Leaving Publishing for a Solo Career: One Woman’s Story

I remember seeing the notice in Publisher’s Weekly. A senior editor I knew at Hyperion had gone to work as a freelance editor, and her email address followed to get in contact with her.

Poor woman, I thought, she’ll never get any work. No publisher I had ever worked for had a budget to assign out developmental edits.

Sure enough, the next year, I saw another notice: this editor was back working at another large publisher. She’d clearly tested the waters, declared them far too risky, and gone back into the safety of corporate trade publishing again. I knew it, I thought. I should tell fortunes on the side.

It was impossible to leave publishers, leave New York, and still get work. Some former colleagues had become literary agents and got lucky with some big name clients, while others had to leave the industry altogether.

And yet not two years later, the tables turned. I had finally found a great publishing house that seemed to have their act together and was able to conduct business like grown-ups, with a sound business plan, and a convivial, collegiate atmosphere. When I got pregnant, I worked like hell, editing and acquiring the contractual sixteen books required to collect my bonus when I got back, fully determined to come back after my maternity leave.

Long story short, after I had my baby girl, I couldn’t imagine being an hour away by train from my helpless six pound newborn without a support network being nearby (which wasn’t), and my publisher wouldn’t let me work from home for a couple of days/week.

I turned in my notice to the best publishing job I’d ever had. With my husband’s support, I took a huge gamble—and went freelance.

Much to my surprise, within the week of announcing that I was an experienced editor-for-hire, I got a call from a literary agent, whose client had just gotten a major deal from Broadway Books, one of the publishers I’d worked for. This author was freaking out about actually now having to write her book on her struggles with Type 2 Diabetes. (It’s one thing to write a proposal, far different to write 80,000 words.) She hired me to collaborate, and soon I was working, part-time, in Manhattan again, commuting into the city to write alongside Carol, and coax the manuscript out of her. Another ghost-writing job soon followed, as well as edits for books from authors who were self-publishing or looking to land an agent and publisher. Referrals kept coming from past clients and authors.

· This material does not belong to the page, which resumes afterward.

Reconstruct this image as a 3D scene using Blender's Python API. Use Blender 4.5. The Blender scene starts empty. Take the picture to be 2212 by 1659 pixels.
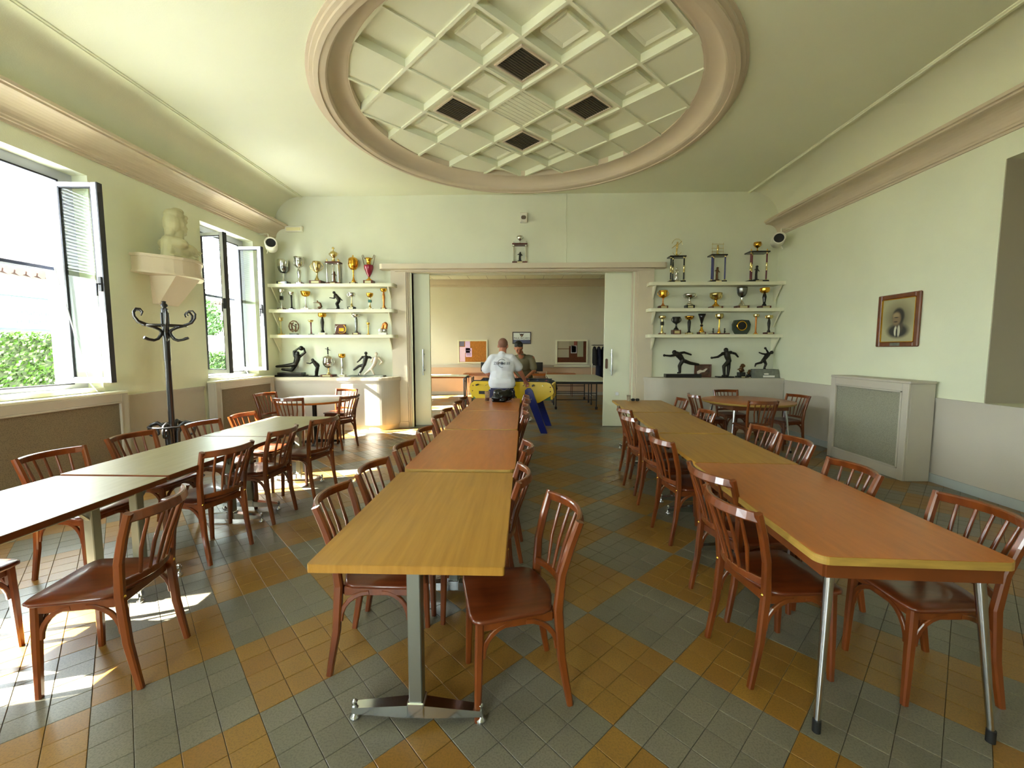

When I got divorced five years later and had not just one but two girls to take care of, I took a breath. And many, rapid, shaky breaths thereafter. Could I make this freelance editor thing work full-time? And could I do it while moving to Charlotte, North Carolina, to be near my parents, far away from the epicenter of New York publishing?

Eleven years later, here I am, full-time with a waiting list, working with new authors, ghost-writing, editing, and coaching people about the book publishing process. I’ve come across a thriving writing scene here in Charlotte and the Carolinas, have clients across the U.S., as well as writers who find me from as far away as Australia and India. Last week I finished editing a complicated novel that takes place during the Spanish Civil War and the Franco years, gave advice about using real world place names to a women’s fiction author whose book I edited set in Texas, coached a nonfiction author on pitching her Ted talk, and collaborated with a woman who founded a national non-profit on her book proposal about family homelessness—we’re going to send it out to agents next week. These projects challenge me, excite me, and give me something new to tackle every week.

I’d been right and wrong about going freelance all those years ago. I was right that book publishers still don’t have the budget to hire freelance editors, but I was wrong in not recognizing that there are many authors who value the guidance of a professional editor to help make their work the best it can be, and need an expert to hold their hands as they take on the arcane and sometimes frustrating world of the book publishing industry.

Betsy Thorpe has been in the publishing business since the 90’s, when she started at Atheneum Publishers. Since then, she grew her way into the role of editor at HarperCollins, Broadway Books, Macmillan, and the trade division of John Wiley & Sons. She started Betsy Thorpe Literary Services when she had her first child, and has been running it as a full-time business for more than 11 years. She is the co-author of numerous non-fiction books, including three that have been written about in the New York Times, and has a literary agent for her first novel, The Thin Place.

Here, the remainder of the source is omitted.